* _Prompt_
Retype the whole listing, please, keeping every line exact and dropping the pictures.

* _Stored data_

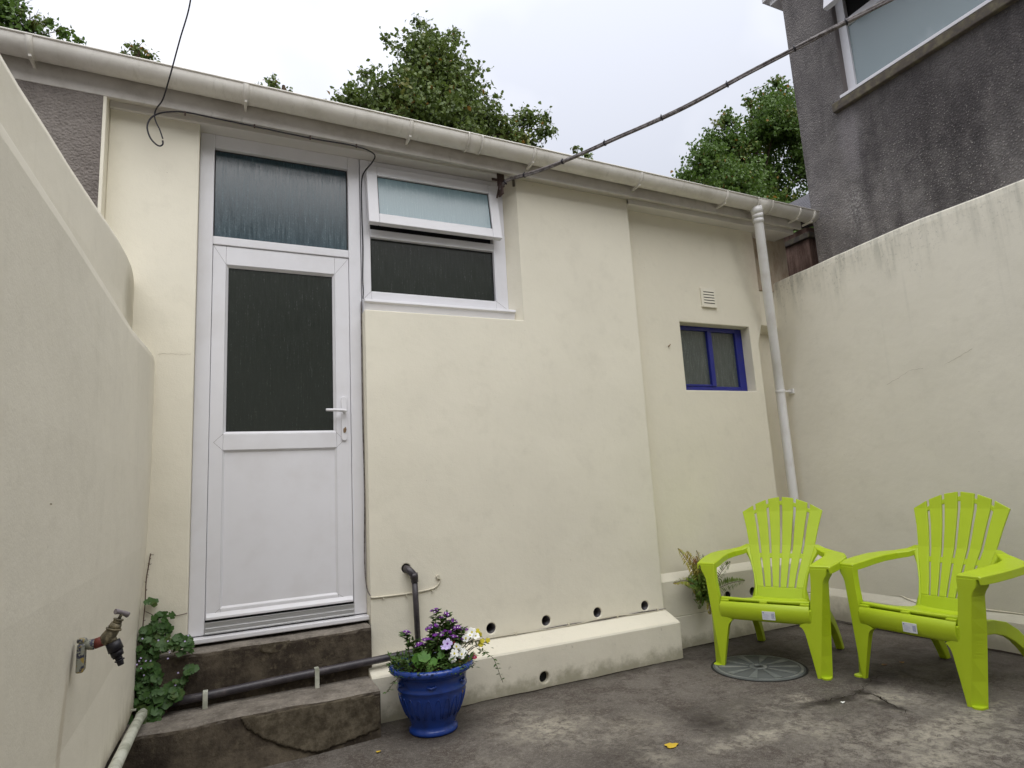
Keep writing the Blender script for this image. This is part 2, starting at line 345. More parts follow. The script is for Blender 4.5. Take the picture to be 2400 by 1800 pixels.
def leafmat(name, cols, rough=.5, transl=.25, scale=7):
    n = NT(name, cols[0], rough, .35)
    k = n.noise(scale, 3, .6); c = n.mix(n.range(k, .35, .55), cols[0], cols[1])
    c = n.mix(n.range(n.noise(scale*.37, 3, .6, n.mapped(loc=(3,1,7))), .58, .72), c, cols[2])
    n.color(c)
    tr = n.t.nodes.new('ShaderNodeBsdfTranslucent'); n.link(c, tr.inputs['Color'])
    ms = n.t.nodes.new('ShaderNodeMixShader'); ms.inputs[0].default_value = transl
    out = [x for x in n.t.nodes if x.type == 'OUTPUT_MATERIAL'][0]
    n.link(n.b.outputs[0], ms.inputs[1]); n.link(tr.outputs[0], ms.inputs[2]); n.link(ms.outputs[0], out.inputs['Surface'])
    return n.m
M['birch'] = leafmat('tree_leaf_green', [(.075,.118,.026), (.125,.175,.036), (.21,.21,.05)], .42, .30, 4.5)
M['sycamore'] = leafmat('tree_leaf_bright', [(.06,.115,.018), (.10,.175,.028), (.19,.20,.04)], .45, .30, 3)
M['leaf_orange'] = leafmat('tree_leaf_autumn', [(.22,.12,.02), (.30,.17,.03), (.20,.07,.02)], .5, .3, 9)
M['ivy'] = leafmat('creeper_leaf', [(.035,.088,.018), (.058,.125,.030), (.075,.115,.025)], .5, .2, 30)
M['fern'] = leafmat('fern_frond', [(.27,.33,.05), (.40,.34,.08), (.32,.15,.07)], .6, .25, 14)
M['fern_green'] = leafmat('fern_frond_green', [(.10,.19,.035), (.19,.27,.045), (.26,.26,.05)], .6, .25, 14)
M['herb'] = leafmat('pot_leaf', [(.045,.095,.02), (.075,.14,.03), (.10,.12,.03)], .5, .25, 25)
M['herb2'] = leafmat('pot_leaf_bright', [(.06,.17,.02), (.09,.22,.03), (.07,.15,.02)], .5, .25, 25)
M['dry'] = leafmat('dry_leaf', [(.22,.16,.04), (.17,.08,.03), (.12,.05,.03)], .7, .2, 30)
n = NT('bark', (.07,.05,.035), .9, .1); n.bump(n.noise(30, 5, .7), .01); M['bark'] = n.m
M['stem'] = NT('green_stem', (.09,.085,.035), .7, .2).m
M['stem_brown'] = NT('brown_stem', (.10,.06,.045), .8, .2).m
M['purple'] = NT('petal_purple', (.14,.022,.22), .6, .2).m
M['petal_white'] = NT('petal_white', (.80,.80,.76), .6, .2).m
M['petal_lilac'] = NT('petal_lilac', (.52,.44,.72), .6, .2).m
M['petal_yellow'] = NT('petal_yellow', (.58,.50,.04), .6, .2).m
M['petal_red'] = NT('petal_red', (.33,.02,.06), .6, .2).m
M['yellow_leaf'] = NT('fallen_leaf', (.55,.38,.04), .7, .2).m
M['bottle'] = NT('bottle_white', (.85,.85,.85), .4, .4).m
M['room'] = NT('room_pale_wall', (.42,.50,.52), .8, .2).m
M['dark_room'] = NT('dark_interior', (.02,.02,.02), .9, .1).m
M['brick_house'] = NT('rear_house_render', (.58,.57,.54), .85, .2).m
M['copper'] = NT('keyhole_metal', (.32,.22,.13), .4, .5, .6).m

# ------------------------------------------------------------------ mesh builder
class MB:
    def __init__(s): s.v = []; s.f = []; s.mi = []; s.sm = []
    def add(s, vs, fs, mi=0, sm=False):
        o = len(s.v); s.v += [tuple(v) for v in vs]
        for f in fs: s.f.append([i+o for i in f]); s.mi.append(mi); s.sm.append(sm)
        return s
    def box(s, x0, x1, y0, y1, z0, z1, mi=0):
        vs = [(x,y,z) for z in (z0,z1) for y in (y0,y1) for x in (x0,x1)]
        return s.add(vs, [(0,2,3,1),(4,5,7,6),(0,1,5,4),(2,6,7,3),(0,4,6,2),(1,3,7,5)], mi)
    def hexa(s, a, b, mi=0):     # two quads (same winding) joined
        return s.add(list(a)+list(b), [(3,2,1,0),(4,5,6,7),(0,1,5,4),(1,2,6,5),(2,3,7,6),(3,0,4,7)], mi)
    def prism(s, pts, axis, a, b, mi=0, sm=False):
        """closed 2-D outline pts extruded along axis from a to b"""
        def P(p, t):
            return {'x': (t,p[0],p[1]), 'y': (p[0],t,p[1]), 'z': (p[0],p[1],t)}[axis]
        n = len(pts); vs = [P(p, a) for p in pts]+[P(p, b) for p in pts]
        fs = [tuple(range(n))[::-1], tuple(range(n, 2*n))]
        s.add(vs, fs, mi)
        s.add(vs, [(i, (i+1)%n, n+(i+1)%n, n+i) for i in range(n)], mi, sm); return s
    def loft(s, secs, mi=0, sm=True, caps=True, closed=True):
        n = len(secs[0]); vs = [p for q in secs for p in q]; fs = []
        for k in range(len(secs)-1):
            for i in range(n if closed else n-1):
                j = (i+1) % n; fs.append((k*n+i, k*n+j, (k+1)*n+j, (k+1)*n+i))
        s.add(vs, fs, mi, sm)
        if caps and closed:
            s.add(secs[0], [tuple(range(n))[::-1]], mi); s.add(secs[-1], [tuple(range(n))], mi)
        return s
    def tube(s, pts, r, seg=10, mi=0, caps=True):
        pts = [Vector(p) for p in pts]; secs = []; n = len(pts)
        rs = r if isinstance(r, (list, tuple)) else [r]*n
        up = None
        for i, p in enumerate(pts):
            t = (pts[min(i+1, n-1)]-pts[max(i-1, 0)]).normalized()
            if up is None:
                up = t.orthogonal().normalized()
            up = (up - t*up.dot(t)).normalized(); w = t.cross(up)
            secs.append([tuple(p+(up*math.cos(2*math.pi*k/seg)+w*math.sin(2*math.pi*k/seg))*rs[i]) for k in range(seg)])
        return s.loft(secs, mi, True, caps)
    def lathe(s, prof, c=(0,0,0), seg=40, mi=0):
        vs = []; fs = []; n = len(prof)
        for k in range(seg):
            a = 2*math.pi*k/seg
            for r, z in prof: vs.append((c[0]+r*math.cos(a), c[1]+r*math.sin(a), c[2]+z))
        for k in range(seg):
            k2 = (k+1) % seg
            for i in range(n-1): fs.append((k*n+i, k2*n+i, k2*n+i+1, k*n+i+1))
        return s.add(vs, fs, mi, True)
    def mesh(s, name, mats):
        me = bpy.data.meshes.new(name); me.from_pydata(s.v, [], s.f)
        for m in (mats if isinstance(mats, (list, tuple)) else [mats]): me.materials.append(m)
        me.polygons.foreach_set('material_index', s.mi); me.polygons.foreach_set('use_smooth', s.sm)
        me.update(); return me
    def obj(s, name, mats, parent=None, bevel=0, seg=2, fix=True):
        me = s.mesh(name, mats)
        if fix:
            bm = bmesh.new(); bm.from_mesh(me)
            bmesh.ops.remove_doubles(bm, verts=bm.verts, dist=1e-5)
            bmesh.ops.recalc_face_normals(bm, faces=bm.faces); bm.to_mesh(me); bm.free()
        o = bpy.data.objects.new(name, me); COL.objects.link(o)
        if parent: o.parent = parent
        if bevel:
            b = o.modifiers.new('bevel', 'BEVEL'); b.width = bevel; b.segments = seg; b.limit_method = 'ANGLE'; b.angle_limit = R(40)
            if hasattr(b, 'harden_normals'): b.harden_normals = False
        return o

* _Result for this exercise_
Keep writing the Blender script for this image. This is part 2, starting at line 345. More parts follow. The script is for Blender 4.5. Take the picture to be 2400 by 1800 pixels.
def leafmat(name, cols, rough=.5, transl=.25, scale=7):
    n = NT(name, cols[0], rough, .35)
    k = n.noise(scale, 3, .6); c = n.mix(n.range(k, .35, .55), cols[0], cols[1])
    c = n.mix(n.range(n.noise(scale*.37, 3, .6, n.mapped(loc=(3,1,7))), .58, .72), c, cols[2])
    n.color(c)
    tr = n.t.nodes.new('ShaderNodeBsdfTranslucent'); n.link(c, tr.inputs['Color'])
    ms = n.t.nodes.new('ShaderNodeMixShader'); ms.inputs[0].default_value = transl
    out = [x for x in n.t.nodes if x.type == 'OUTPUT_MATERIAL'][0]
    n.link(n.b.outputs[0], ms.inputs[1]); n.link(tr.outputs[0], ms.inputs[2]); n.link(ms.outputs[0], out.inputs['Surface'])
    return n.m
M['birch'] = leafmat('tree_leaf_green', [(.075,.118,.026), (.125,.175,.036), (.21,.21,.05)], .42, .30, 4.5)
M['sycamore'] = leafmat('tree_leaf_bright', [(.06,.115,.018), (.10,.175,.028), (.19,.20,.04)], .45, .30, 3)
M['leaf_orange'] = leafmat('tree_leaf_autumn', [(.22,.12,.02), (.30,.17,.03), (.20,.07,.02)], .5, .3, 9)
M['ivy'] = leafmat('creeper_leaf', [(.035,.088,.018), (.058,.125,.030), (.075,.115,.025)], .5, .2, 30)
M['fern'] = leafmat('fern_frond', [(.27,.33,.05), (.40,.34,.08), (.32,.15,.07)], .6, .25, 14)
M['fern_green'] = leafmat('fern_frond_green', [(.10,.19,.035), (.19,.27,.045), (.26,.26,.05)], .6, .25, 14)
M['herb'] = leafmat('pot_leaf', [(.045,.095,.02), (.075,.14,.03), (.10,.12,.03)], .5, .25, 25)
M['herb2'] = leafmat('pot_leaf_bright', [(.06,.17,.02), (.09,.22,.03), (.07,.15,.02)], .5, .25, 25)
M['dry'] = leafmat('dry_leaf', [(.22,.16,.04), (.17,.08,.03), (.12,.05,.03)], .7, .2, 30)
n = NT('bark', (.07,.05,.035), .9, .1); n.bump(n.noise(30, 5, .7), .01); M['bark'] = n.m
M['stem'] = NT('green_stem', (.09,.085,.035), .7, .2).m
M['stem_brown'] = NT('brown_stem', (.10,.06,.045), .8, .2).m
M['purple'] = NT('petal_purple', (.14,.022,.22), .6, .2).m
M['petal_white'] = NT('petal_white', (.80,.80,.76), .6, .2).m
M['petal_lilac'] = NT('petal_lilac', (.52,.44,.72), .6, .2).m
M['petal_yellow'] = NT('petal_yellow', (.58,.50,.04), .6, .2).m
M['petal_red'] = NT('petal_red', (.33,.02,.06), .6, .2).m
M['yellow_leaf'] = NT('fallen_leaf', (.55,.38,.04), .7, .2).m
M['bottle'] = NT('bottle_white', (.85,.85,.85), .4, .4).m
M['room'] = NT('room_pale_wall', (.42,.50,.52), .8, .2).m
M['dark_room'] = NT('dark_interior', (.02,.02,.02), .9, .1).m
M['brick_house'] = NT('rear_house_render', (.58,.57,.54), .85, .2).m
M['copper'] = NT('keyhole_metal', (.32,.22,.13), .4, .5, .6).m

# ------------------------------------------------------------------ mesh builder
class MB:
    def __init__(s): s.v = []; s.f = []; s.mi = []; s.sm = []
    def add(s, vs, fs, mi=0, sm=False):
        o = len(s.v); s.v += [tuple(v) for v in vs]
        for f in fs: s.f.append([i+o for i in f]); s.mi.append(mi); s.sm.append(sm)
        return s
    def box(s, x0, x1, y0, y1, z0, z1, mi=0):
        vs = [(x,y,z) for z in (z0,z1) for y in (y0,y1) for x in (x0,x1)]
        return s.add(vs, [(0,2,3,1),(4,5,7,6),(0,1,5,4),(2,6,7,3),(0,4,6,2),(1,3,7,5)], mi)
    def hexa(s, a, b, mi=0):     # two quads (same winding) joined
        return s.add(list(a)+list(b), [(3,2,1,0),(4,5,6,7),(0,1,5,4),(1,2,6,5),(2,3,7,6),(3,0,4,7)], mi)
    def prism(s, pts, axis, a, b, mi=0, sm=False):
        """closed 2-D outline pts extruded along axis from a to b"""
        def P(p, t):
            return {'x': (t,p[0],p[1]), 'y': (p[0],t,p[1]), 'z': (p[0],p[1],t)}[axis]
        n = len(pts); vs = [P(p, a) for p in pts]+[P(p, b) for p in pts]
        fs = [tuple(range(n))[::-1], tuple(range(n, 2*n))]
        s.add(vs, fs, mi)
        s.add(vs, [(i, (i+1)%n, n+(i+1)%n, n+i) for i in range(n)], mi, sm); return s
    def loft(s, secs, mi=0, sm=True, caps=True, closed=True):
        n = len(secs[0]); vs = [p for q in secs for p in q]; fs = []
        for k in range(len(secs)-1):
            for i in range(n if closed else n-1):
                j = (i+1) % n; fs.append((k*n+i, k*n+j, (k+1)*n+j, (k+1)*n+i))
        s.add(vs, fs, mi, sm)
        if caps and closed:
            s.add(secs[0], [tuple(range(n))[::-1]], mi); s.add(secs[-1], [tuple(range(n))], mi)
        return s
    def tube(s, pts, r, seg=10, mi=0, caps=True):
        pts = [Vector(p) for p in pts]; secs = []; n = len(pts)
        rs = r if isinstance(r, (list, tuple)) else [r]*n
        up = None
        for i, p in enumerate(pts):
            t = (pts[min(i+1, n-1)]-pts[max(i-1, 0)]).normalized()
            if up is None:
                up = t.orthogonal().normalized()
            up = (up - t*up.dot(t)).normalized(); w = t.cross(up)
            secs.append([tuple(p+(up*math.cos(2*math.pi*k/seg)+w*math.sin(2*math.pi*k/seg))*rs[i]) for k in range(seg)])
        return s.loft(secs, mi, True, caps)
    def lathe(s, prof, c=(0,0,0), seg=40, mi=0):
        vs = []; fs = []; n = len(prof)
        for k in range(seg):
            a = 2*math.pi*k/seg
            for r, z in prof: vs.append((c[0]+r*math.cos(a), c[1]+r*math.sin(a), c[2]+z))
        for k in range(seg):
            k2 = (k+1) % seg
            for i in range(n-1): fs.append((k*n+i, k2*n+i, k2*n+i+1, k*n+i+1))
        return s.add(vs, fs, mi, True)
    def mesh(s, name, mats):
        me = bpy.data.meshes.new(name); me.from_pydata(s.v, [], s.f)
        for m in (mats if isinstance(mats, (list, tuple)) else [mats]): me.materials.append(m)
        me.polygons.foreach_set('material_index', s.mi); me.polygons.foreach_set('use_smooth', s.sm)
        me.update(); return me
    def obj(s, name, mats, parent=None, bevel=0, seg=2, fix=True):
        me = s.mesh(name, mats)
        if fix:
            bm = bmesh.new(); bm.from_mesh(me)
            bmesh.ops.remove_doubles(bm, verts=bm.verts, dist=1e-5)
            bmesh.ops.recalc_face_normals(bm, faces=bm.faces); bm.to_mesh(me); bm.free()
        o = bpy.data.objects.new(name, me); COL.objects.link(o)
        if parent: o.parent = parent
        if bevel:
            b = o.modifiers.new('bevel', 'BEVEL'); b.width = bevel; b.segments = seg; b.limit_method = 'ANGLE'; b.angle_limit = R(40)
            if hasattr(b, 'harden_normals'): b.harden_normals = False
        return o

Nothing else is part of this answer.